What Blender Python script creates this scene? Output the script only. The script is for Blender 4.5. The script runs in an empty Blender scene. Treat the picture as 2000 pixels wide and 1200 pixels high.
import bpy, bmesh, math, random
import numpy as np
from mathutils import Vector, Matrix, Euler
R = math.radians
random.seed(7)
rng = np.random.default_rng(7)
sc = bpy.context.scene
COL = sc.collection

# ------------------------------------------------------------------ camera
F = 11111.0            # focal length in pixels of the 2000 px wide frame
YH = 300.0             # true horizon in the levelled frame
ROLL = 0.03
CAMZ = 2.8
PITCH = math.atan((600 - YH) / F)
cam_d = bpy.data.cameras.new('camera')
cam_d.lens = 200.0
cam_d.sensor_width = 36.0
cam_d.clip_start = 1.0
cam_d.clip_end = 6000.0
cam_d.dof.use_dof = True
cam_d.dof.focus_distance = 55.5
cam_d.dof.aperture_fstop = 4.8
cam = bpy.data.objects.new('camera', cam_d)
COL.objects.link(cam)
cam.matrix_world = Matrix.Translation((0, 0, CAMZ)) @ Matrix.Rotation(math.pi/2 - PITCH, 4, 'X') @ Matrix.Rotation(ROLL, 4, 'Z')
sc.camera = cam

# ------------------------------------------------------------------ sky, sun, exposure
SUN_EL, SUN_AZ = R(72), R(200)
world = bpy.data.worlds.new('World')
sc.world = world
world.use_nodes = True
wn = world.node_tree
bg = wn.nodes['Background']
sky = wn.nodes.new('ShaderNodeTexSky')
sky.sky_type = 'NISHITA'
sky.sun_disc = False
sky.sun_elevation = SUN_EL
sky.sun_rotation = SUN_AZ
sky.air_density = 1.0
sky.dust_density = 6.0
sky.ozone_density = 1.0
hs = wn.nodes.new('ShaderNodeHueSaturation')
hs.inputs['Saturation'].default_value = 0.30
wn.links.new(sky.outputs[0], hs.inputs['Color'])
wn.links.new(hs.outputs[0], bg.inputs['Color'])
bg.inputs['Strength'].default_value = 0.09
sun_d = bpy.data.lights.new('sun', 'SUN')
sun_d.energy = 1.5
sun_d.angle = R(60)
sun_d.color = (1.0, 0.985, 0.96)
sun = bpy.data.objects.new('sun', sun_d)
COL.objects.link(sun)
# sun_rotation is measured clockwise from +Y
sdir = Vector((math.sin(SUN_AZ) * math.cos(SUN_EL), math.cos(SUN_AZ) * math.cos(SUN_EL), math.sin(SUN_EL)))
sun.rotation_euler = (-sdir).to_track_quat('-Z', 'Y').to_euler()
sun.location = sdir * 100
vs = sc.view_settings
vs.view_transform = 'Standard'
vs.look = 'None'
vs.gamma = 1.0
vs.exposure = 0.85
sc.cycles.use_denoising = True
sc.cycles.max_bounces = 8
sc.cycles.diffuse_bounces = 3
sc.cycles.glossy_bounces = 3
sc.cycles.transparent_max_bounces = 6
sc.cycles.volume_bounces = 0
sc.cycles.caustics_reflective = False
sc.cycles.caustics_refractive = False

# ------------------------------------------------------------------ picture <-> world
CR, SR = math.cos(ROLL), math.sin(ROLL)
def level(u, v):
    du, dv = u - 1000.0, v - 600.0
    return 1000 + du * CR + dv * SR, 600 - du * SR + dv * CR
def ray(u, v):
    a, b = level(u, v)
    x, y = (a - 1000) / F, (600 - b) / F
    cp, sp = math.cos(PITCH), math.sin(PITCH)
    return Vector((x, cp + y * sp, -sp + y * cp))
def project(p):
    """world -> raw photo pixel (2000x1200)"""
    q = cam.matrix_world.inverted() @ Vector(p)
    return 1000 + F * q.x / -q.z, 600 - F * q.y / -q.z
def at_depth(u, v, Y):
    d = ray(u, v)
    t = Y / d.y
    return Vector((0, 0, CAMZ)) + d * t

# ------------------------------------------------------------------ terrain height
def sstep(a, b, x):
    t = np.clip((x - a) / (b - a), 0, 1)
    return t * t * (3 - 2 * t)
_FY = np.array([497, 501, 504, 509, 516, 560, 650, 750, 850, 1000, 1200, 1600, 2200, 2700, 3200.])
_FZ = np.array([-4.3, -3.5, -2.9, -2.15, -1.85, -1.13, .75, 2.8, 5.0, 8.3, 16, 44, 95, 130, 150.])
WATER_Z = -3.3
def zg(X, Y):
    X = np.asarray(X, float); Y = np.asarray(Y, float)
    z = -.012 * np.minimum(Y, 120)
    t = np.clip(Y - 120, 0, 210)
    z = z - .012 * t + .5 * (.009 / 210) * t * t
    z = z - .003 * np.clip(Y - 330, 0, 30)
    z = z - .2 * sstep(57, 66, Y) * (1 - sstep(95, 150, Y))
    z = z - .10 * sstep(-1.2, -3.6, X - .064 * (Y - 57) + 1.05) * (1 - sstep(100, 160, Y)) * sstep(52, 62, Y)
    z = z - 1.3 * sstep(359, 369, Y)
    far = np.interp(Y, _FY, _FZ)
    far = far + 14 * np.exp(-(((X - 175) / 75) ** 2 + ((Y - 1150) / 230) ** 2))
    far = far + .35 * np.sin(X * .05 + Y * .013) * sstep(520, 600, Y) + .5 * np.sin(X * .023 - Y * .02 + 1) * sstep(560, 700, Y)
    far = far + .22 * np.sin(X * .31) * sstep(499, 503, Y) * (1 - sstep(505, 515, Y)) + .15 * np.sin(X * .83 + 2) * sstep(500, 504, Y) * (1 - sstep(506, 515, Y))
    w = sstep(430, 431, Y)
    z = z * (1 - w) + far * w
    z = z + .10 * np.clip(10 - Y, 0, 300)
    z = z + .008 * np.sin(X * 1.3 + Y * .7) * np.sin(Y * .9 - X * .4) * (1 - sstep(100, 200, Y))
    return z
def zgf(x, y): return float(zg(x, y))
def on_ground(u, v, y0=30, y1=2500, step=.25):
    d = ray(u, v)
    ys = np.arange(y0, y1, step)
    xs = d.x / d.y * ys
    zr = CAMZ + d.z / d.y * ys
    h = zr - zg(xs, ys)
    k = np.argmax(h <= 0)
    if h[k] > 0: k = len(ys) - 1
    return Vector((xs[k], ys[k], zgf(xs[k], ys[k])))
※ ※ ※
**Set problem**
Write the complete data out, exactly as above.

**Full output**
What Blender Python script creates this scene? Output the script only. The script is for Blender 4.5. The script runs in an empty Blender scene. Treat the picture as 2000 pixels wide and 1200 pixels high.
import bpy, bmesh, math, random
import numpy as np
from mathutils import Vector, Matrix, Euler
R = math.radians
random.seed(7)
rng = np.random.default_rng(7)
sc = bpy.context.scene
COL = sc.collection

# ------------------------------------------------------------------ camera
F = 11111.0            # focal length in pixels of the 2000 px wide frame
YH = 300.0             # true horizon in the levelled frame
ROLL = 0.03
CAMZ = 2.8
PITCH = math.atan((600 - YH) / F)
cam_d = bpy.data.cameras.new('camera')
cam_d.lens = 200.0
cam_d.sensor_width = 36.0
cam_d.clip_start = 1.0
cam_d.clip_end = 6000.0
cam_d.dof.use_dof = True
cam_d.dof.focus_distance = 55.5
cam_d.dof.aperture_fstop = 4.8
cam = bpy.data.objects.new('camera', cam_d)
COL.objects.link(cam)
cam.matrix_world = Matrix.Translation((0, 0, CAMZ)) @ Matrix.Rotation(math.pi/2 - PITCH, 4, 'X') @ Matrix.Rotation(ROLL, 4, 'Z')
sc.camera = cam

# ------------------------------------------------------------------ sky, sun, exposure
SUN_EL, SUN_AZ = R(72), R(200)
world = bpy.data.worlds.new('World')
sc.world = world
world.use_nodes = True
wn = world.node_tree
bg = wn.nodes['Background']
sky = wn.nodes.new('ShaderNodeTexSky')
sky.sky_type = 'NISHITA'
sky.sun_disc = False
sky.sun_elevation = SUN_EL
sky.sun_rotation = SUN_AZ
sky.air_density = 1.0
sky.dust_density = 6.0
sky.ozone_density = 1.0
hs = wn.nodes.new('ShaderNodeHueSaturation')
hs.inputs['Saturation'].default_value = 0.30
wn.links.new(sky.outputs[0], hs.inputs['Color'])
wn.links.new(hs.outputs[0], bg.inputs['Color'])
bg.inputs['Strength'].default_value = 0.09
sun_d = bpy.data.lights.new('sun', 'SUN')
sun_d.energy = 1.5
sun_d.angle = R(60)
sun_d.color = (1.0, 0.985, 0.96)
sun = bpy.data.objects.new('sun', sun_d)
COL.objects.link(sun)
# sun_rotation is measured clockwise from +Y
sdir = Vector((math.sin(SUN_AZ) * math.cos(SUN_EL), math.cos(SUN_AZ) * math.cos(SUN_EL), math.sin(SUN_EL)))
sun.rotation_euler = (-sdir).to_track_quat('-Z', 'Y').to_euler()
sun.location = sdir * 100
vs = sc.view_settings
vs.view_transform = 'Standard'
vs.look = 'None'
vs.gamma = 1.0
vs.exposure = 0.85
sc.cycles.use_denoising = True
sc.cycles.max_bounces = 8
sc.cycles.diffuse_bounces = 3
sc.cycles.glossy_bounces = 3
sc.cycles.transparent_max_bounces = 6
sc.cycles.volume_bounces = 0
sc.cycles.caustics_reflective = False
sc.cycles.caustics_refractive = False

# ------------------------------------------------------------------ picture <-> world
CR, SR = math.cos(ROLL), math.sin(ROLL)
def level(u, v):
    du, dv = u - 1000.0, v - 600.0
    return 1000 + du * CR + dv * SR, 600 - du * SR + dv * CR
def ray(u, v):
    a, b = level(u, v)
    x, y = (a - 1000) / F, (600 - b) / F
    cp, sp = math.cos(PITCH), math.sin(PITCH)
    return Vector((x, cp + y * sp, -sp + y * cp))
def project(p):
    """world -> raw photo pixel (2000x1200)"""
    q = cam.matrix_world.inverted() @ Vector(p)
    return 1000 + F * q.x / -q.z, 600 - F * q.y / -q.z
def at_depth(u, v, Y):
    d = ray(u, v)
    t = Y / d.y
    return Vector((0, 0, CAMZ)) + d * t

# ------------------------------------------------------------------ terrain height
def sstep(a, b, x):
    t = np.clip((x - a) / (b - a), 0, 1)
    return t * t * (3 - 2 * t)
_FY = np.array([497, 501, 504, 509, 516, 560, 650, 750, 850, 1000, 1200, 1600, 2200, 2700, 3200.])
_FZ = np.array([-4.3, -3.5, -2.9, -2.15, -1.85, -1.13, .75, 2.8, 5.0, 8.3, 16, 44, 95, 130, 150.])
WATER_Z = -3.3
def zg(X, Y):
    X = np.asarray(X, float); Y = np.asarray(Y, float)
    z = -.012 * np.minimum(Y, 120)
    t = np.clip(Y - 120, 0, 210)
    z = z - .012 * t + .5 * (.009 / 210) * t * t
    z = z - .003 * np.clip(Y - 330, 0, 30)
    z = z - .2 * sstep(57, 66, Y) * (1 - sstep(95, 150, Y))
    z = z - .10 * sstep(-1.2, -3.6, X - .064 * (Y - 57) + 1.05) * (1 - sstep(100, 160, Y)) * sstep(52, 62, Y)
    z = z - 1.3 * sstep(359, 369, Y)
    far = np.interp(Y, _FY, _FZ)
    far = far + 14 * np.exp(-(((X - 175) / 75) ** 2 + ((Y - 1150) / 230) ** 2))
    far = far + .35 * np.sin(X * .05 + Y * .013) * sstep(520, 600, Y) + .5 * np.sin(X * .023 - Y * .02 + 1) * sstep(560, 700, Y)
    far = far + .22 * np.sin(X * .31) * sstep(499, 503, Y) * (1 - sstep(505, 515, Y)) + .15 * np.sin(X * .83 + 2) * sstep(500, 504, Y) * (1 - sstep(506, 515, Y))
    w = sstep(430, 431, Y)
    z = z * (1 - w) + far * w
    z = z + .10 * np.clip(10 - Y, 0, 300)
    z = z + .008 * np.sin(X * 1.3 + Y * .7) * np.sin(Y * .9 - X * .4) * (1 - sstep(100, 200, Y))
    return z
def zgf(x, y): return float(zg(x, y))
def on_ground(u, v, y0=30, y1=2500, step=.25):
    d = ray(u, v)
    ys = np.arange(y0, y1, step)
    xs = d.x / d.y * ys
    zr = CAMZ + d.z / d.y * ys
    h = zr - zg(xs, ys)
    k = np.argmax(h <= 0)
    if h[k] > 0: k = len(ys) - 1
    return Vector((xs[k], ys[k], zgf(xs[k], ys[k])))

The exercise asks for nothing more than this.